Thinking about real public sector use cases demonstrates how AI doesn’t have a simple relationship with public sector productivity. To return to our AI transcription research, social workers felt that the speed and quality of their professional practice could be improved by AI. If they spent less time on paperwork, they could have more time to invest in their relationships and practice.
However, some managers implied that future time savings might be “spent” by upping caseloads instead. There still might be a productivity gain, but if it led to greater stress among social workers, rising numbers leaving the profession or less time spent ensuring the quality and safety of their practice, it could result in diminished productivity. So whether AI boosts productivity will be affected by professional decisions about how it is used, alongside potential new costs, processes, or even professional roles that might be required to make adoption successful.
How are studies approaching the question of productivity in the public sector?
As might be expected given the novelty of AI, evidence of at-scale implementations of AI in the public sector is thin. The current evidence base is mixed, with some gains, some losses and a wide range of estimates – reflecting differences in assumptions, methodologies and the specific type of AI being looked at.
Digging deeper into these studies, our research highlights some important findings.
- There’s a gulf between the measurement of time-savings or cost reductions and clarity about how these translate into the outcomes that matter for public value, such as better services, greater equity, improved citizen experiences, enhanced institutional capacity, or improved worker wellbeing.
- Productivity figures rarely consider costs and trade-offs. Lifetime costs of technology are rarely factored in, and there is considerable uncertainty about what future costs may be.
- Methodological weaknesses are being systemised. For example, some productivity research relies on people estimating how much time they have saved by using AI (without even offering an option for tasks taking longer), despite the well-established evidence that people are very poor at self-reporting their time use. Other research uses task databases, which break jobs into groups of specific tasks, and rely on AI to assess what roles can be delivered by AI, often without input from workers themselves.
- The presentation of the figures doesn’t always accurately reflect the nuance. The broad range of estimates is rarely reported and positive figures get the headlines over neutral or contradictory studies.

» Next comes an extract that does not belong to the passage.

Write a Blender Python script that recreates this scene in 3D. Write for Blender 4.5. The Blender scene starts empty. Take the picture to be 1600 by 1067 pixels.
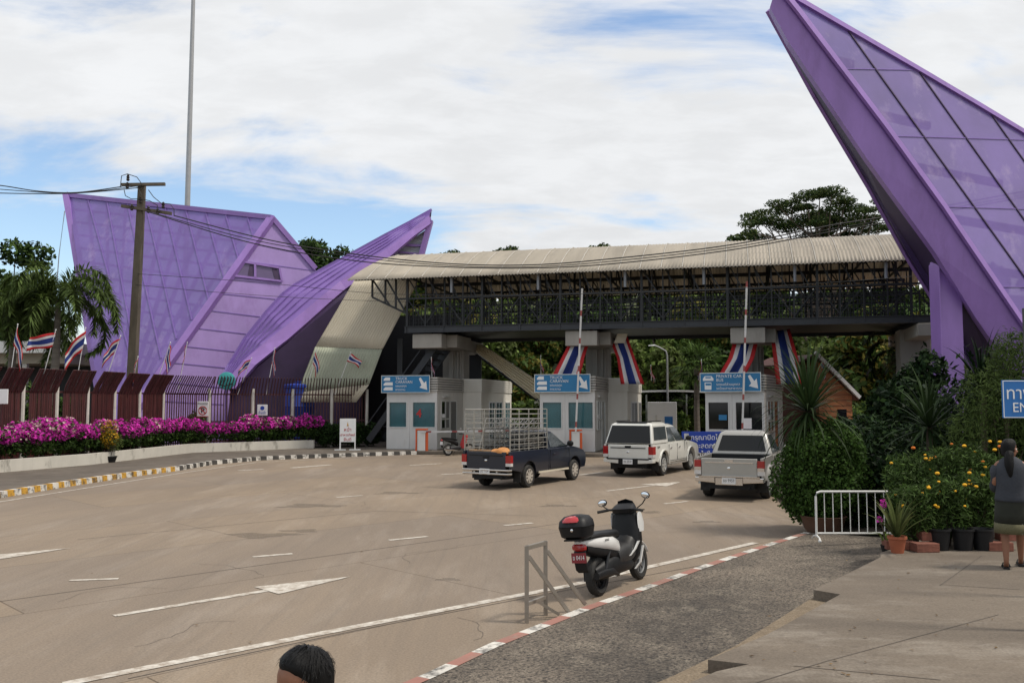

- The AI industry shapes much of what is researched and how these results are framed. Too often these companies are effectively mark(et)ing their own homework.
- Studies rarely translate theoretical findings about the potential benefits of AI into the evaluation of AI in real-world settings. Time-bound studies like pilots are rarely followed-up, so there is a lack of data on longer-term impacts.
How can we improve predictions about AI’s impact on productivity?
Given the importance of these types of studies in making decisions about AI investment across core services, it’s welcome that the government is investing in new programmes of work, ranging from experimenting with new methodologies to establishing a new AI Economics Institute, modelled after the AI Security Institute.
Our research highlights four ways to improve the generation and communication of evidence:
- Reflect uncertainty. The highest-quality research on AI’s impacts is likely to have a high-degree of uncertainty given that it is rapidly evolving. It’s hard to predict with precision either of the numbers in the equation. So, AI productivity research should acknowledge this uncertainty upfront. That means reporting ranges and variation, rather than headline figures, and highlighting studies which offer contracting estimations.
- Measure what matters, not just what is easy to quantify. That means tracking service quality, error rates, user satisfaction, equity of access and institutional capacity. It also means thinking about distributional impacts across society, and running studies over longer-time horizons.
- Embrace methodological pluralism. Self-reported time estimates should be checked against observed productivity and task automation projections should be validated in real settings and reviewed by workers.
- Acknowledge context-specificity. AI’s impacts and effects are highly context dependent. The same technology could deliver time savings in one organisation but create additional burdens in another, depending on workforce, data infrastructure, organisational culture, staff capabilities and implementation approaches.
Our research is not the definitive guide to AI productivity studies. It is not intended to single out specific studies or approaches for critique, nor endorse others. But we hope it can provide a starting point for asking better questions about the numbers being presented, and what they mean for important decisions.
The current time is characterised by enormous pressure to demonstrate AI’s value, significant financial incentives for producing optimistic projections and limited accountability for whether promises ultimately come true.
Amidst this push, it is important to not lose sight of the public value that purported productivity gains are supposed to contribute to – and, by extension, whether current approaches to measurement do justice to this mission.